Reducing this to vector representations, if we take the vector representation $\vert 0 \rangle \equiv \begin{bmatrix} 1 \\ 0 \end{bmatrix}$ and $\vert 1 \rangle \equiv \begin{bmatrix}0 \\ 1\end{bmatrix}$, then $$\vert 0 \rangle \otimes \vert 0 \rangle = \begin{bmatrix} 1 \\0\\0\\0 \end{bmatrix}, \;\; \vert 1 \rangle \otimes \vert 0 \rangle = \begin{bmatrix} 0 \\0\\1\\0 \end{bmatrix}, \;\; \vert 0 \rangle \otimes \vert 1 \rangle = \begin{bmatrix} 0 \\1\\0\\0 \end{bmatrix}, \;\; \vert 1 \rangle \otimes \vert 1 \rangle = \begin{bmatrix} 0 \\0\\0\\1 \end{bmatrix}.$$
As a final point, since you mentioned outer products, in bra-ket notation outer products are indicated by a ket to the left of a bra, e.g. $\vert i \rangle \langle j \vert$.
Edit:
Since the final paragraph opened the door to outer products, it might be helpful to clarify that notion as well.

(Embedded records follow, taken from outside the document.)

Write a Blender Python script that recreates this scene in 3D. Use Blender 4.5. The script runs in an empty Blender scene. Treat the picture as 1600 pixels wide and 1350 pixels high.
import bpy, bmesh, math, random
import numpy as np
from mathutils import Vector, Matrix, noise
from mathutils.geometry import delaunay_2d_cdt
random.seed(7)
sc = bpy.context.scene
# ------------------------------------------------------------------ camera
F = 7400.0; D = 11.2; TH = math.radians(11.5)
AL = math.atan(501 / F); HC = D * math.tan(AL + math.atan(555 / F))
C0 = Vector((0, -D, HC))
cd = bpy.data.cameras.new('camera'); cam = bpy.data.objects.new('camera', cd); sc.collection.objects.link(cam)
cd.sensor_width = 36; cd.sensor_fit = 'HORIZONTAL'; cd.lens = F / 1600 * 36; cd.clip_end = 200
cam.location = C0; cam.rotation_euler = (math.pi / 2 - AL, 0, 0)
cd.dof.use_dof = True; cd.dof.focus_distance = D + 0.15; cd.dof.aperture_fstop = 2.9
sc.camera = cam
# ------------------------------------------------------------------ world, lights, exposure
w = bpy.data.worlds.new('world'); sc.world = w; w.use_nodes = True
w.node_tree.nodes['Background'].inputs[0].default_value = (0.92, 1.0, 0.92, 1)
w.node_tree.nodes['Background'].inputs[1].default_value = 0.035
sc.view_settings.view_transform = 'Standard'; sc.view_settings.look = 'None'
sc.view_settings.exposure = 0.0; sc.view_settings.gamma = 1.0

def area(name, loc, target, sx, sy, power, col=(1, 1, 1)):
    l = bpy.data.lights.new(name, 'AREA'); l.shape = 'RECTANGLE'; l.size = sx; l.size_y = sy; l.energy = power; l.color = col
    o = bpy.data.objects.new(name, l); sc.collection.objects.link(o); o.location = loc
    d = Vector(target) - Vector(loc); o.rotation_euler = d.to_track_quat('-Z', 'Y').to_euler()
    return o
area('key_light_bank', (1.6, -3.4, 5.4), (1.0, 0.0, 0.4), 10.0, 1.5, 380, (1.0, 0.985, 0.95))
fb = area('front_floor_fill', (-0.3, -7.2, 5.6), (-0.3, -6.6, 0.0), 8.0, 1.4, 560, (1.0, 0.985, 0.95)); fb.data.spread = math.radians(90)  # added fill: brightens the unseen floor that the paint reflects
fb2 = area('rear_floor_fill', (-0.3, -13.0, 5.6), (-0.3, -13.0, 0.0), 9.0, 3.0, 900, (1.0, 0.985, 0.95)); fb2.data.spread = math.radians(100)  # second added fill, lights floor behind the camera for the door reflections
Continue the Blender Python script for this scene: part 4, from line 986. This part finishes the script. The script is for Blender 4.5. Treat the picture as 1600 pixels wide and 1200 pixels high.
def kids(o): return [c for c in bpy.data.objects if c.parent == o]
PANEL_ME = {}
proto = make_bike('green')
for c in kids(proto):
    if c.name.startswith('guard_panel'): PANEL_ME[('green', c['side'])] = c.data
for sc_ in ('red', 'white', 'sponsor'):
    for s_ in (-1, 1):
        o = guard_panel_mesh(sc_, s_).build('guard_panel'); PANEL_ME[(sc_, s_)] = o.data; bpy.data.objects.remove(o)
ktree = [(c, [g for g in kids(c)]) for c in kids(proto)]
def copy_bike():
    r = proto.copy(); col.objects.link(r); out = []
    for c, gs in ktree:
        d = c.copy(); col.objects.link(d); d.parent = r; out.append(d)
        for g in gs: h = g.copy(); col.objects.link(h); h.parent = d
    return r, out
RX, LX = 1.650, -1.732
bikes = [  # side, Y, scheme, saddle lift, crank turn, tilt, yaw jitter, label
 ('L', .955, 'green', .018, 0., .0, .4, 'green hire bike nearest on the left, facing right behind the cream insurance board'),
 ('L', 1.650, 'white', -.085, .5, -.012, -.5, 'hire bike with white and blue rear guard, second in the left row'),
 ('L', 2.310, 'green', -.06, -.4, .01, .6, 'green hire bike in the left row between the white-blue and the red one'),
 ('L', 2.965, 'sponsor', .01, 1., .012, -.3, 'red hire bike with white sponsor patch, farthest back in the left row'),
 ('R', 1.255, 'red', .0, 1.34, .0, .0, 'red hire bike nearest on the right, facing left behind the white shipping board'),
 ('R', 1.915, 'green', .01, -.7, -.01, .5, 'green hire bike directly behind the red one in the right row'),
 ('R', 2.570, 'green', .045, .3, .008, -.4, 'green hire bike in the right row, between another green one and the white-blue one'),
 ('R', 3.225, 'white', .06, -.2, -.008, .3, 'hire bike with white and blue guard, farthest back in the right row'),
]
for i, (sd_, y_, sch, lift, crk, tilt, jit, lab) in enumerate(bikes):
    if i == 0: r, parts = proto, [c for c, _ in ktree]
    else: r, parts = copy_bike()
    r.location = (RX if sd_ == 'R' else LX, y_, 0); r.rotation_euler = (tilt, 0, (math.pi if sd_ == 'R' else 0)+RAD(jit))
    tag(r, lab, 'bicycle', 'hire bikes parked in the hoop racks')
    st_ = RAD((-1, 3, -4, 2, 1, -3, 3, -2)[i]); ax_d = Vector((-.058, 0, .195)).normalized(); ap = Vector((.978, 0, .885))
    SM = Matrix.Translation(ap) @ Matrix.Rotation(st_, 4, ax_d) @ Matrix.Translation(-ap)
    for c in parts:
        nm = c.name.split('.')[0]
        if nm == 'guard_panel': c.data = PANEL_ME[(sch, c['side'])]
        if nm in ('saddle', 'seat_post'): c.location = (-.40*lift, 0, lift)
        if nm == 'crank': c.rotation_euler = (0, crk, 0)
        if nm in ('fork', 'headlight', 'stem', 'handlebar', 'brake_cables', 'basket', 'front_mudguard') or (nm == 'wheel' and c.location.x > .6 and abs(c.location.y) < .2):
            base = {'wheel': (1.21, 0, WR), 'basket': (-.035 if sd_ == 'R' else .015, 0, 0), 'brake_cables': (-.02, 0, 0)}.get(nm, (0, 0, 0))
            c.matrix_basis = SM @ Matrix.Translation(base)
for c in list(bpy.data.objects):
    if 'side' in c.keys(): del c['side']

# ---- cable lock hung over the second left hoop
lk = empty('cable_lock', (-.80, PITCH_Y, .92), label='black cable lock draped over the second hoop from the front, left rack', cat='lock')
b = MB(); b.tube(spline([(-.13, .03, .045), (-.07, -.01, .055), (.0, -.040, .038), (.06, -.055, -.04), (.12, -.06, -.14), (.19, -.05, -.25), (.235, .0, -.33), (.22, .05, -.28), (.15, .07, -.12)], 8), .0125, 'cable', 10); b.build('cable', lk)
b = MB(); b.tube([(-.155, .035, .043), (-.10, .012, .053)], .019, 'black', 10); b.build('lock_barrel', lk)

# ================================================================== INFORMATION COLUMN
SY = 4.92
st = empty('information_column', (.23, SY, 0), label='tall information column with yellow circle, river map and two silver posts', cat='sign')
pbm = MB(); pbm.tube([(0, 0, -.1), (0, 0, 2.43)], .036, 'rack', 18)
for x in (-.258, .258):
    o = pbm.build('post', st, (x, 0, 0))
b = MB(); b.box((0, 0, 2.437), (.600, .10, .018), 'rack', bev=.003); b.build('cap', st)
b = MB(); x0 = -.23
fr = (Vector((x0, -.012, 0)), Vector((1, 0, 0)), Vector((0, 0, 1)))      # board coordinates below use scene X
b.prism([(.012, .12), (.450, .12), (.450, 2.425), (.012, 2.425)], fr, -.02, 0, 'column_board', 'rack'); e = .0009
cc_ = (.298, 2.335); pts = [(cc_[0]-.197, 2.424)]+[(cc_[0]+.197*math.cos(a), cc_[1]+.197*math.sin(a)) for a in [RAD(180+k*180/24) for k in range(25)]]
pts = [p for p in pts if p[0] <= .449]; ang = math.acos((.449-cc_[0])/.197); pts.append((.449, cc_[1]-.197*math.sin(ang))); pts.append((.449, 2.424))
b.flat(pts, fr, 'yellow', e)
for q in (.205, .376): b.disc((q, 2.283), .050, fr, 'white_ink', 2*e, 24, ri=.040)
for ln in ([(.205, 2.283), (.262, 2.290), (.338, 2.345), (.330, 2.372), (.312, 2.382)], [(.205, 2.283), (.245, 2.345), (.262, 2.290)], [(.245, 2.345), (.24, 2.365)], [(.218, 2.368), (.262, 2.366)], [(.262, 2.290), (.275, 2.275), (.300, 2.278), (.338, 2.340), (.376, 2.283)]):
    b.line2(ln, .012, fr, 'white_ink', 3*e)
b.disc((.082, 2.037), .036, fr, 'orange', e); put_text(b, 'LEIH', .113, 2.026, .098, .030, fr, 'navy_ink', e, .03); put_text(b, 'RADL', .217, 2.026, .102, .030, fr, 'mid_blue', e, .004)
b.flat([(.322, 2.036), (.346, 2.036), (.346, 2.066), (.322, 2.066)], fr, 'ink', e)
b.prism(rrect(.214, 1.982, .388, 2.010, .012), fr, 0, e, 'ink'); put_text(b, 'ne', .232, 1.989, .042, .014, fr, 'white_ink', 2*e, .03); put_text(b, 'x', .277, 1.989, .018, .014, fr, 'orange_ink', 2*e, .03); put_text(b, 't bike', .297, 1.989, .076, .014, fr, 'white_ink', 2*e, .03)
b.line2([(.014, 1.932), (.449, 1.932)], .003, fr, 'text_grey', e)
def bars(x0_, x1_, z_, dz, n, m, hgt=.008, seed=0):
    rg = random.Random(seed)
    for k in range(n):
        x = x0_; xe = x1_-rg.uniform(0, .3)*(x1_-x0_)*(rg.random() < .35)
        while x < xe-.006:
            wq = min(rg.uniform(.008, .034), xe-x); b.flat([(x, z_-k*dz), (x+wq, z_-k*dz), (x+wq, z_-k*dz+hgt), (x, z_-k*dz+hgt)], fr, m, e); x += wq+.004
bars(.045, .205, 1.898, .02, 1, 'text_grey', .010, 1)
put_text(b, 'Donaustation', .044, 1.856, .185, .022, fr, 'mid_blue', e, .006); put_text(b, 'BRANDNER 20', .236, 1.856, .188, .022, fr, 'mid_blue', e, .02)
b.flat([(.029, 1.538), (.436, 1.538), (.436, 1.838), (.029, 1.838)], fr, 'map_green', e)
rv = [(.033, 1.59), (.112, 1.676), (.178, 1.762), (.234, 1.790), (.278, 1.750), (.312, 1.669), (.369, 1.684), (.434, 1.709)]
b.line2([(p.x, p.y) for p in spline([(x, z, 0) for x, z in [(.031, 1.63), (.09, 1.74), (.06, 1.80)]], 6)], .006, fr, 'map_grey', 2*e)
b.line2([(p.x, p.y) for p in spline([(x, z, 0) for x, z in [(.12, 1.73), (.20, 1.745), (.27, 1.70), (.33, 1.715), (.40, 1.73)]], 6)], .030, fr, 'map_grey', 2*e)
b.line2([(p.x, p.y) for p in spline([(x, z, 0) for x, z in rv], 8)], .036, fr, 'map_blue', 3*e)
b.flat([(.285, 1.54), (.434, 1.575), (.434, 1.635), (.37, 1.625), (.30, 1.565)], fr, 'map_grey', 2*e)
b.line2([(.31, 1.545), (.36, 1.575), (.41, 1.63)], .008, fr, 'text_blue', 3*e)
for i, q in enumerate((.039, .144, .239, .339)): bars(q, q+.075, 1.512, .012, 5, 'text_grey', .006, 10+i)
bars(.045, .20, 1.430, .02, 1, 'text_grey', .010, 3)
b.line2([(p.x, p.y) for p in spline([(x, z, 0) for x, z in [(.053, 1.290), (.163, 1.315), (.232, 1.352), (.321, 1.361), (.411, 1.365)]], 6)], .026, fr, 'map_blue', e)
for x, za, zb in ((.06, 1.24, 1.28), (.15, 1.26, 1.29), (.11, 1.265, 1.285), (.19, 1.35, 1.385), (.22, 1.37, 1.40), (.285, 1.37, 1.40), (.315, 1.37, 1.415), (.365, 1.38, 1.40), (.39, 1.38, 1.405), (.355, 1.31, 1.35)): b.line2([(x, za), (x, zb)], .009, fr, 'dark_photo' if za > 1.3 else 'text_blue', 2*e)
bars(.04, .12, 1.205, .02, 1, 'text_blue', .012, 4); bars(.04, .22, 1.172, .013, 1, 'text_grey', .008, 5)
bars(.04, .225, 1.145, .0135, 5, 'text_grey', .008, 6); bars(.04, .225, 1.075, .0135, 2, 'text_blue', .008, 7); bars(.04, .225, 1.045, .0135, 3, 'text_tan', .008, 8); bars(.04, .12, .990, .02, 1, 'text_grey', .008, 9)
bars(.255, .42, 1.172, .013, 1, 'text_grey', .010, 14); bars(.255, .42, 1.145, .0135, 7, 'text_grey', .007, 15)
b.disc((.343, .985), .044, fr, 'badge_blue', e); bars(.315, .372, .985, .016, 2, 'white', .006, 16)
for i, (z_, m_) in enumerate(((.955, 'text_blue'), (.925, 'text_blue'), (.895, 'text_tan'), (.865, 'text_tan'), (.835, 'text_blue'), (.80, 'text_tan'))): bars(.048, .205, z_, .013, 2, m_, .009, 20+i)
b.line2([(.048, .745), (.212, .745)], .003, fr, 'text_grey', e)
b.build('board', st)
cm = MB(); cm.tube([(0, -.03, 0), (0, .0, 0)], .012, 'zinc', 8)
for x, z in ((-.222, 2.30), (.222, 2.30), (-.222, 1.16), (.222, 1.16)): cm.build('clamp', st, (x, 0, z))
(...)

Where a ket represents a basis vector, a bra represents a dual vector (sometimes referred to as a covector). In this context, for an arbitrary basis vector, the corresponding dual vector is the conjugate transpose of the basis vector. For $\vert 0 \rangle$ and $\vert 1 \rangle$, as defined above (conventionally known as the computational basis), this simply gives $$\langle 0 \vert = \begin{bmatrix} 1 & 0 \end{bmatrix}, \;\;\; \langle 1 \vert = \begin{bmatrix} 0 & 1 \end{bmatrix}.$$
For any orthonormal set of basis vectors, orthonormality is characterized by the inner product $$\langle j \vert k \rangle = \delta_{jk},$$ where $\delta_{jk}$ is the Kronecker delta. For any complete orthonormal set of basis vectors, completeness is characterized by the outer product $$\sum \limits_j \vert j \rangle \langle j \vert = I,$$ where $I$ is the identity matrix with appropriate dimensions. Using this, you can readily confirm that both the computational basis and the basis used in Deutsch's algorithm are both orthonormal and complete.